Friday, January 14, 2011

my camera is my guide


What we are really looking for when we take portraits is a connection. We are looking for an expression, a mood, a certain something that reveals the spirit of the person we are photographing. We are watching and waiting for something to happen. Something real.
(Expressive Photography: The Shutter Sisters' Guide to Shooting from the Heart.)


I think the same applies to self portraiture. By turning my camera upon myself, I am hoping to come to understand myself in a fuller way. My face, my body, my reflections and shadows carry traces of my past, my emotions, my history internal and external. I take the pictures and then I search for clues: who am I really? How do I present myself to others? What do I fail to see? Appreciate? Value?

The camera is my tool and guide in this journey towards recognizing my wholeness. I experience myself as fractured, broken, defective. Each photograph helps build the case that such a perception is false.






But here - this is why I take so many pictures ...
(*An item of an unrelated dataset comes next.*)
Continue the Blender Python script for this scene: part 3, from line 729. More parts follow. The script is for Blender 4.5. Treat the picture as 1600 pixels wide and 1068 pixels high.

Portraiture is sacred because it is so intimate. There is something beautifully vulnerable about being seen and witnessed. How often does someone stop and stare into our eyes? How often does someone ask us our story or simply sit and witness the beauty in us?

How do we reveal a deep truth about someone with a photograph? How do we evoke not only their beauty, but also their strength, their truth, something deeper? (Expressive Photography)
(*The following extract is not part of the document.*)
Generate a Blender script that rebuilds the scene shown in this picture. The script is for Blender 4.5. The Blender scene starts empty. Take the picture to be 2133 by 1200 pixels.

When was the last time you really looked - really saw - someone you love? How about yourself? Let's make that our priority in the coming year.

I'll be watching ... and looking ...


  1. I love this Lis. You inspire me to no end.

    And...I've been meaning to say this for a while now...thank you for letting us witness Miss Cowgirl grow so beautifully before I eyes. I swear each time I come here she is getting bigger and bigger. It just makes my heart burst into candy sprinkles!!

    BIG Hugs to you both!

  2. Beautiful post, Lis! I couldn't have expressed it better.

  3. When you mentioned the Shutter Sisters Expressive Photography book in a previous post I immediately put an order in and it arrived yesterday :) Having now read this post I am even more desperate to get started. I think you have such an important point to make about really seeing people- I know that I all too often don't look properly as I rush around. And I agree so totally with the lovely Connie, I feel privileged to see the gorgeous photos of Cowgirls' growing up journey :)

  4. Wow! These portraits are so beautiful.